Refunds: Bankruptcy Attorney Fees

26 Sep Refunds: Bankruptcy Attorney Fees

It is not uncommon for a debtor to have second thoughts about filing for bankruptcy relief, terminate attorney services prior to filing, and request a refund.  There are many reasons debtors change their mind, such as being persuaded by others that bankruptcy is not in their best interest, finding a cheaper price by less experienced attorneys straight out of school, stepping into newfound wealth with the ability pay their debts, misinformation about its effects on credit, etc.  Yet whether or not you are entitled to a refund of the fees you paid your attorney to date depends upon the nature of  your fee agreement and services provided thus far.   In situations where fees were paid in the form of a non-refundable retainer and were fully earned, refunds are unlikely(except for such items as court filing fees, etc).

NONREFUNDABLE RETAINER:

Many attorneys use fee agreements which contain “nonrefundable retainer” language.  Such language may include, but not be limited to, wording such as “all attorney fees paid are received in the form of a “non-refundable retainer,” “earned upon receipt,” and to “secure employment of the firm to file under Title 11.”  In such cases, retainer payments by definition, are non refundable.

The law, at least in California, holds that a retainer is a sum of money paid by a client up front to secure the availability of an attorney for a given task.  It is not based on the number of hours worked or expected to be worked by the attorney.  T & R Foods, Inc. v. Rose (1996) 47 CA4th Supp. 1, 7.  Accordingly, if the fees were actually paid to secure availability of the attorney, they may not bet refundable.

This is because securing the availability of the attorney serves the critical purpose of compensating the law firm for the lost opportunities to represent other clients.  As such, case law is clear that because the consideration for the true retainer is the attorney’s availability, the true retainer is earned when paid. Baranowski v. State Bar (1979) 24 C.3d 153, 164.

” A [classic] retainer is a sum of money paid by a client to secure an attorney’s availability over a given period of time. Thus, such a fee is earned by the attorney when paid since the attorney is entitled to the money regardless of whether he actually performs any services for the client.” [Id., at 164 fn.4].

FULLY EARNED:

Notwithstanding the fees paid may be in the form of a non-refundable retainer, you may want to also investigate whether the fees were also fully earned.  Many retainer agreements also contain language concerning the hourly rates in employing the law firm, and in many cases, which end up much being much higher than the “flat fee” qouted  in the retainer agreement.

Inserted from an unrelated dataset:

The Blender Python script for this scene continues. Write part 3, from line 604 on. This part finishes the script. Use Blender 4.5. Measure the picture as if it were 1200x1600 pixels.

In those cases, fees may have been incurred by attorney and staff work on your case, including but not limited to: case evaluation, file set up, creditor correspondence, creditor claim staging, pre-bankruptcy planning, creditor review, petition and data entry, and client correspondence.  Accordingly, even if the fees you paid were not in the form of a true retainer, you could also be liable for fees due to the time and hourly rates connected to your case based upon the language in the fee agreement and quantum meruit theory.

So if you have changed your mind about filing for Bankruptcy Protection, first make sure the decision is sound and not just based upon emotion.  But equally important, keep in mind that the law holds that the fees you paid may not be entirely refundable.  Thoroughly read your fee agreement and request an accounting of the time actually spent on your case to date.  The last thing you want to do is file a complaint or litigate the matter in fee arbitration or small claims, only to later lose your case and find you wasted all that time, money, and resources as a result of the fees being in the form of a non-refundable retainer or fully earned.